Kapitalizmin sağlayabileceği yeni bir uyarlamanın yalnızca uygarlığı değil, insan soyunun fiziksel devamını tehdit edeceğinden kuşku duymamak gerekir. Eskiden ‘’ ya sosyalizm, ya barbarlık’’ şeklinde sunulan ikilem bugün ‘’ ya sosyalizm ya ölüm ‘’ dür. Çünkü özel mülkiyetten ve rekabetten kaynaklanan ahlaksızlığa ve dayanışma kurallarının ortadan kaldırılmasına dayanan bencil ve yarışmacı tutuma son vermeden tehdit eden yıkımları uzun vadeli önlemek olanaksızdır. Bu ikilemi dile getirmek bir felaket çığırtkanlığı değil, çağımızın temel eğiliminin anlaşılmasıdır. Çağımızın acil görevi, proletaryayı kapitalizmin içinde bulunduğu çürümenin çelişkilerini çözmeye, ileri ülkelerde olduğu kadar geri ülkelerde de hazırlamaktır.         

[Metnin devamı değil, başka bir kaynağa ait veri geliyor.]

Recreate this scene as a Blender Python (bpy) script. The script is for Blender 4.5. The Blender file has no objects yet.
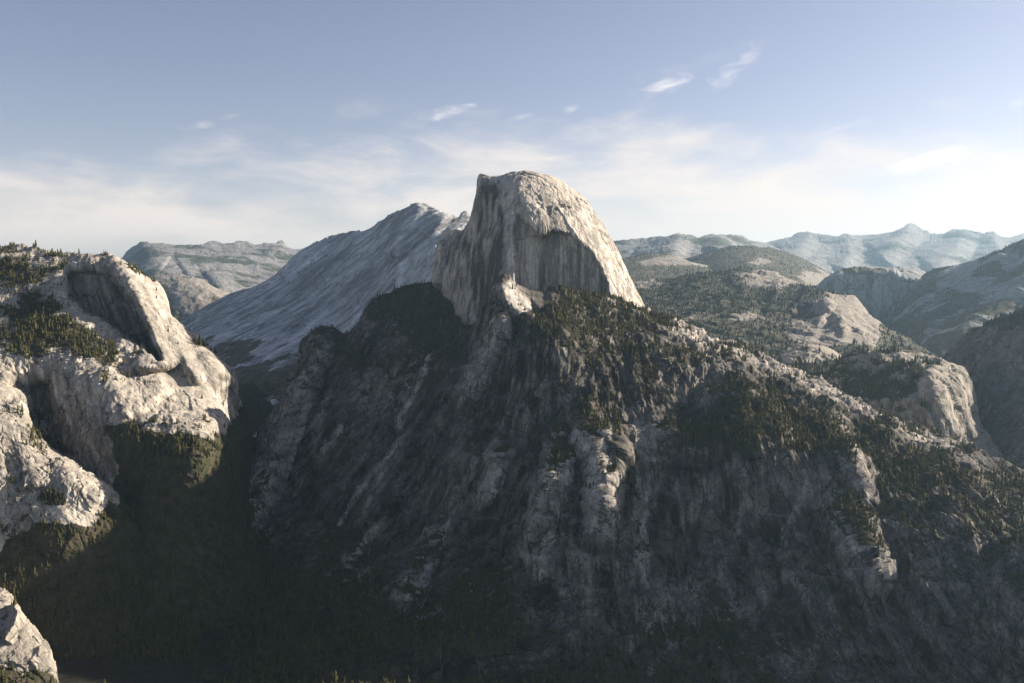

Günümüzde daha çok sayıda devrimci insan ve akım sosyalizmin bir dünya sorunu olduğunu ve dünya devriminin uluslararası bir önderliği gerektirdiğini kavrıyor. Ama ne enternasyonalizm, ne de bir Enternasyonal’in inşası kolay bir olay. Çünkü Enternasyonalizm ne yalnızca bir ruh hali, ne de sadece basit bir dayanışma ortamı değil. Dünya devriminin programı, devrimcilerin sınıf mücadelesini görmek istedikleri biçimde değil, nesnel durumun nesnel çözümlemesi temelinde gelişir. Dünya partisi ise, uluslararası sınıf mücadelesinin yetişkin kadrolarının demokratik merkeziyetçi birliği çerçevesinde inşa edilir. Devrimci Marksistler için ulusal devrimler dünya sosyalist devriminin birleşik bir parçasıdır. Her ulusal program dünya devriminin programı üzerinde yükselmek zorundadır ve enternasyonalizm ulusal önderliklerin dünya partisinin bütünlüğü içinde geliştirilmesini gerekli kılar. Kapitalizmin bir dünya sistemi haline geldiği çağımızda, sınıf mücadelesinin nihai zaferi ancak dünya ölçeğinde olanaklıdır. Ama bu hedefe varmak için uygun bir sınıf bilinci düzeyi ve devrimci önderlik zorunludur. Sınıfın güçlü doğrudan eylem biçiminde ortaya çıkan atılımları, aynı zamanda devrimcilerin zamanında etkili ve yeterince geniş ölçekte müdahaleleri koşuluyla devrimci önderlik meselesini çözebilecek koşulları yaratarak devrimi olanaklı kılmaktadır. Bu çaba eşzamanlı olarak devrimci ulusal partilerin ve bir enternasyonalin inşasını hedef almalıdır.